[Task description]:
Reproduce, word for word, every line from the first one down to the line containing "gy = (AY0 +", and nothing else.

[Records with scene code]:

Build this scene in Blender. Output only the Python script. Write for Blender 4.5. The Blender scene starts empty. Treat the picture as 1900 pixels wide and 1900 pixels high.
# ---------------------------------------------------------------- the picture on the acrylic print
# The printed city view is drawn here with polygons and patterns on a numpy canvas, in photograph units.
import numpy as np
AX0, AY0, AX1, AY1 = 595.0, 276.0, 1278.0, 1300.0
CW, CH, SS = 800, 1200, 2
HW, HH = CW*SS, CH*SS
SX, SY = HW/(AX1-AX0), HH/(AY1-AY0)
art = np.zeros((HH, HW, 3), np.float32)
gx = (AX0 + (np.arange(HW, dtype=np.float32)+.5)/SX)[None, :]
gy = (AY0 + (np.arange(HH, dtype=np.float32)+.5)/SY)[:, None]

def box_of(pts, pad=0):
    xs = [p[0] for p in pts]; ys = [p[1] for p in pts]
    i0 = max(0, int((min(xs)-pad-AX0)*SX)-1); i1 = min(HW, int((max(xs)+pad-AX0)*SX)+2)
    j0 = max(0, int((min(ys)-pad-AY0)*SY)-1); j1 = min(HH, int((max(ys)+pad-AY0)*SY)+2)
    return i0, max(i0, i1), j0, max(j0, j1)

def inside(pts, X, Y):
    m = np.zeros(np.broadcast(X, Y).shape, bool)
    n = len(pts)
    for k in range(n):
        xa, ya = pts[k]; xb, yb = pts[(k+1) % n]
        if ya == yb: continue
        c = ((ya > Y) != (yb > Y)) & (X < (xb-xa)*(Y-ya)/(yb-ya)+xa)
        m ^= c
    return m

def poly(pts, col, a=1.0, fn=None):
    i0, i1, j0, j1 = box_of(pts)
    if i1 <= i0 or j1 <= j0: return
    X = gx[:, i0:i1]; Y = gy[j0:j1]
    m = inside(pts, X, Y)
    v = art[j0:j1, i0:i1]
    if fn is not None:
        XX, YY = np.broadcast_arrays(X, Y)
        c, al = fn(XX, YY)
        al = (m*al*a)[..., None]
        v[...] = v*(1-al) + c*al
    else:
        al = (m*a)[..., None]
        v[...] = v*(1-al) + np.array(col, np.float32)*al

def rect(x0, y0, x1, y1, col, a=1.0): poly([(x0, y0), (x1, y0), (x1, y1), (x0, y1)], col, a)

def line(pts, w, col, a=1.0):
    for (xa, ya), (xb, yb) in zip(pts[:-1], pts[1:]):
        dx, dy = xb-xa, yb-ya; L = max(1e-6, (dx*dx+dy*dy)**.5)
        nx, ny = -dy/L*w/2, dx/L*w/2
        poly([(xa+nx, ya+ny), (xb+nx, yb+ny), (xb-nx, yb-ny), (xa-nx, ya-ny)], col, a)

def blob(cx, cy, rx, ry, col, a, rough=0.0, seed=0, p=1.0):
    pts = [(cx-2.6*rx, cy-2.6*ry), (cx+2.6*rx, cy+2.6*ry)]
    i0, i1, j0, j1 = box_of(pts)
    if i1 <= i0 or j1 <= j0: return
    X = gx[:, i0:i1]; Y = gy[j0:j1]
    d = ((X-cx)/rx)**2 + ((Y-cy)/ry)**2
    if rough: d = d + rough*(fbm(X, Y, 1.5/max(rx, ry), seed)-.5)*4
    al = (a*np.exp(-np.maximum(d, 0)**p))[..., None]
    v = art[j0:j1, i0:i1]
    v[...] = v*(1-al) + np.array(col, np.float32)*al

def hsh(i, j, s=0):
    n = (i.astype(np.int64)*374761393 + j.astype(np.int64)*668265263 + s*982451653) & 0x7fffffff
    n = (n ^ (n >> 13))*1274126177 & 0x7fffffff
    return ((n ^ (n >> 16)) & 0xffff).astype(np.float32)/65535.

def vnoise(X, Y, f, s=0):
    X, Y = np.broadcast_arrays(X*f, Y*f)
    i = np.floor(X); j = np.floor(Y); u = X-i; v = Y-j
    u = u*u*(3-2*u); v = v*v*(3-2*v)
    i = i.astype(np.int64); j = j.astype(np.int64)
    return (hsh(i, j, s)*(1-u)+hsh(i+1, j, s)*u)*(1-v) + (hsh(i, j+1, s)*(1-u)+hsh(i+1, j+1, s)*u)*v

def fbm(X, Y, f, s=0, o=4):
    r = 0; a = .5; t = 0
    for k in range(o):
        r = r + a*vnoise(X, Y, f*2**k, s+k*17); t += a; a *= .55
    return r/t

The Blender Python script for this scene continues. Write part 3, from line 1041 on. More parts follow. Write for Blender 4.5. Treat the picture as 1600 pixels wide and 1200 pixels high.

[Problem solution]:
Build this scene in Blender. Output only the Python script. Write for Blender 4.5. The Blender scene starts empty. Treat the picture as 1900 pixels wide and 1900 pixels high.
# ---------------------------------------------------------------- the picture on the acrylic print
# The printed city view is drawn here with polygons and patterns on a numpy canvas, in photograph units.
import numpy as np
AX0, AY0, AX1, AY1 = 595.0, 276.0, 1278.0, 1300.0
CW, CH, SS = 800, 1200, 2
HW, HH = CW*SS, CH*SS
SX, SY = HW/(AX1-AX0), HH/(AY1-AY0)
art = np.zeros((HH, HW, 3), np.float32)
gx = (AX0 + (np.arange(HW, dtype=np.float32)+.5)/SX)[None, :]
gy = (AY0 + (np.arange(HH, dtype=np.float32)+.5)/SY)[:, None]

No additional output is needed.